On 2017-09-12 13:21, Adam Borowski wrote:
On Tue, Sep 12, 2017 at 02:26:39PM +0300, Marat Khalili wrote:
On 12/09/17 14:12, Adam Borowski wrote:
Why would you need support in the hypervisor if cp --reflink=always is
enough?
+1 :)
But I've already found one problem: I use rsync snapshots for backups, and
although rsync does have --sparse argument, apparently it conflicts with
--inplace. You cannot have all nice things :(
(Replying here to the above, as I can't seem to find the original in my
e-mail client to reply to)
--inplace and --sparse are inherently at odds with each other. The only
way that they could work together is if rsync was taught about the
FALLOCATE_PUNCH_HOLES ioctl, and that isn't likely to ever happen
because it's Linux specific (at least, it's functionally Linux
specific). Without that ioctl, the only way to create a sparse file is
to seek over areas that are supposed to be empty when writing the file
out initially, but you can't do that with an existing file because you
then have old data where you're supposed to have zeroes.

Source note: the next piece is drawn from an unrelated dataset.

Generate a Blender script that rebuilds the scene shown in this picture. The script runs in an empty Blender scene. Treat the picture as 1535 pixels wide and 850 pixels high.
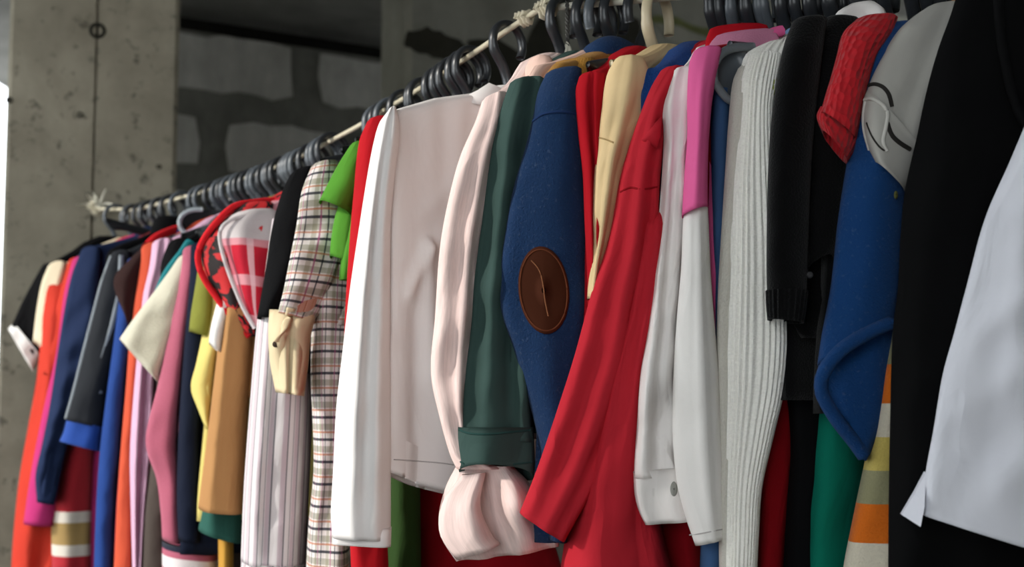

There's fallocate -d, but that for some reason touches mtime which makes
rsync go again. This can be handled manually but is still not nice.It touches mtime because it updates the block allocations, which in turn
touch ctime, which on most (possibly all, not sure though) POSIX systems
implies an mtime update. It's essentially the same as truncate updating
the mtime when you extend the file, the only difference is that the
FALLOCATE_PUNCH_HOLES ioctl doesn't change the file size.